The new funding, which includes a mix of investments from venture capital firms and from strategic investor Intel, brings the total investment in Nirvanix to $70 million.

Nirvanix provides enterprise-class public, private, and hybrid cloud storage as a service. The company owns its own public cloud infrastructure based in nine data centers, or nodes, around the world. It also uses its technology to help customers build private clouds using either the customer's own storage infrastructure or a segmented, non-shared part of the Nirvanix public cloud.

[Related: Cloud Storage For All: How To Build Your Own Practice]

Part of the new funding is targeted at the expansion of Nirvanix's cloud competency center, where an initial dozen engineers are already busy, said Steve Zivanic, vice president of marketing for the San Diego-based cloud storage company.

Those engineers and several who have yet to be hired are slated to tackle some of the biggest challenges in the storage cloud business, Zivanic said.

For instance, he said, no other provider of cloud storage regularly announced multi-petabyte wins, whereas Nirvanix customer wins include 8.5 PBs of cloud storage for the University of Southern California (USC) Digital Repository, 3 PBs of cloud storage for NBC Universal, and a multi-petabyte global private cloud built by IBM Global Services using the Nirvanix technology.

"We want to solve issues related to managing such large cloud storage repositories," he said. "There are questions about how to ingest 500 TBs from a public cloud quickly into a primary data center after a disaster. Or how to get large sets of data quickly into the cloud. That's what we are developing solutions for."

Nirvanix's technology is centered on the ability to offer customers a single namespace that spreads across the company's cloud storage nodes, each of which is located in a separate data center.

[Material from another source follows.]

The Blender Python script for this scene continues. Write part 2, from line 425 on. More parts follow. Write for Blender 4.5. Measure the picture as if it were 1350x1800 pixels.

"All these nodes share a namespace," Zivanic said. "With companies like Amazon, each node is its own namespace. So customers need to do multiple uploads of data to get on multiple nodes and make that data available to geographically-separated customers. With Nirvanix, there's a single namespace. Data can be accessed from wherever the user is. A company can upload a file, which can then be easily downloaded from wherever."